My mom and dad have moved nearby. I haven't been this close to them in over a decade and a half. It used to take a four-hour drive to go have coffee. Now I walk Mugsy to their new home on Saturday mornings, after I've got the kids situated with donuts and cartoons, and mom pours me a cup. I bump into them at the grocery store. I may have to build a shed to hold this new cascade of pieces, souvenirs of what might prove to be their last big adventure together.

So too with Jennifer's dad, though for different reasons. Time and circumstance have whittled away at the life he knew until only the pure shape of him is left, the love and humor and concern he used to steer himself and his family through the last eight decades. He needs us to care for him now, in much the same way he cared for the woman I love. He's wheelchair-bound and sometimes understandably frustrated at what he perceives as his lack of usefulness. I want him to know that his use is not gone but distilled. He doesn't see what we're collecting in the wake of his wheels.

There's pain and fear in all of this, of course. That's the price of admission. For my part, every now and then I'm struck by the weight of time, by the bone-deep awareness of how temporary this flood of fragments is. So I hoard them like a crow. I don't organize or catalog them, but I keep them close by, tucked hither and yon with no easily perceivable strategy or plan. God's own filing system.
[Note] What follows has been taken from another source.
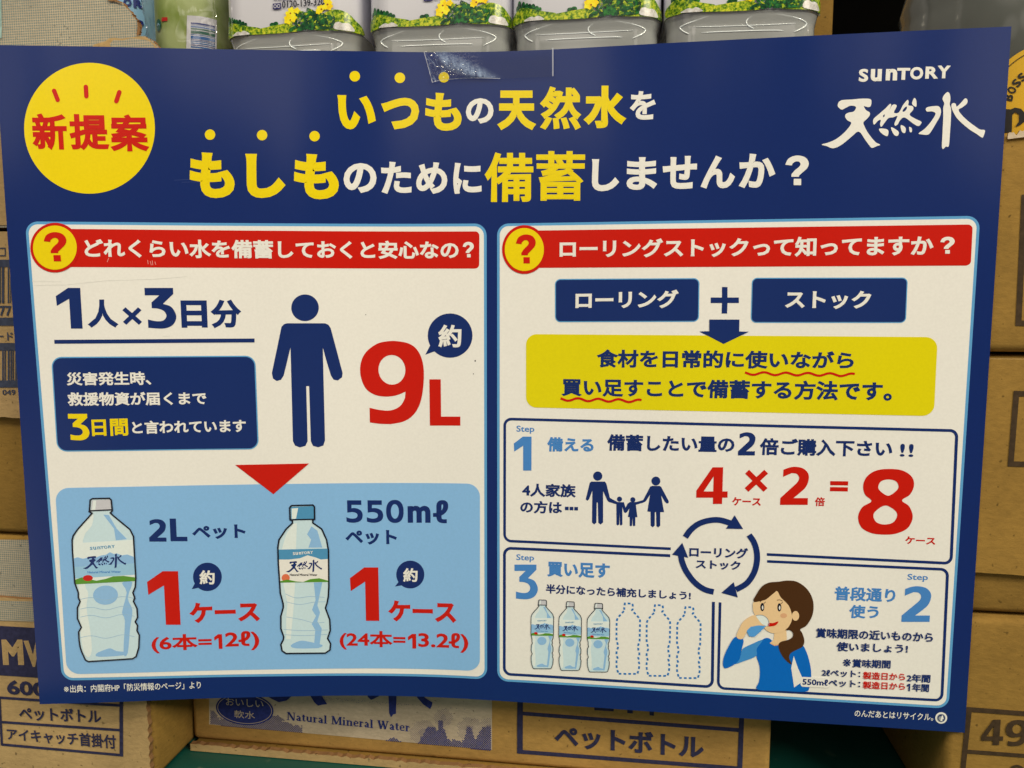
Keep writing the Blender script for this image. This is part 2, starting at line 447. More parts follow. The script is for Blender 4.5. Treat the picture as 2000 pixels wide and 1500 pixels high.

Sometimes I cast them on the ground like chicken bones or yarrow stalks to tell my fortune, and it always comes up the same way: Quit screwing around with nostalgia and look around you. Let what you see change you. Go do something. Rilke put it better:

Let everything happen to you: beauty and terror. Just keep going. No feeling is final. Don’t let yourself lose me.

Nearby is the country they call life. You will know it by its seriousness.

Give me your hand.

I nod and gather the shards back up, and I know I'll go looking for more. Maybe it's because I wonder if the lesson will change. More likely it's because I know I'll forget it. But it's also because I want to show these pieces to you, the scratched and stained facets of the love that built us, because I want you to hold them up to the light and watch how they cast their colors down on you.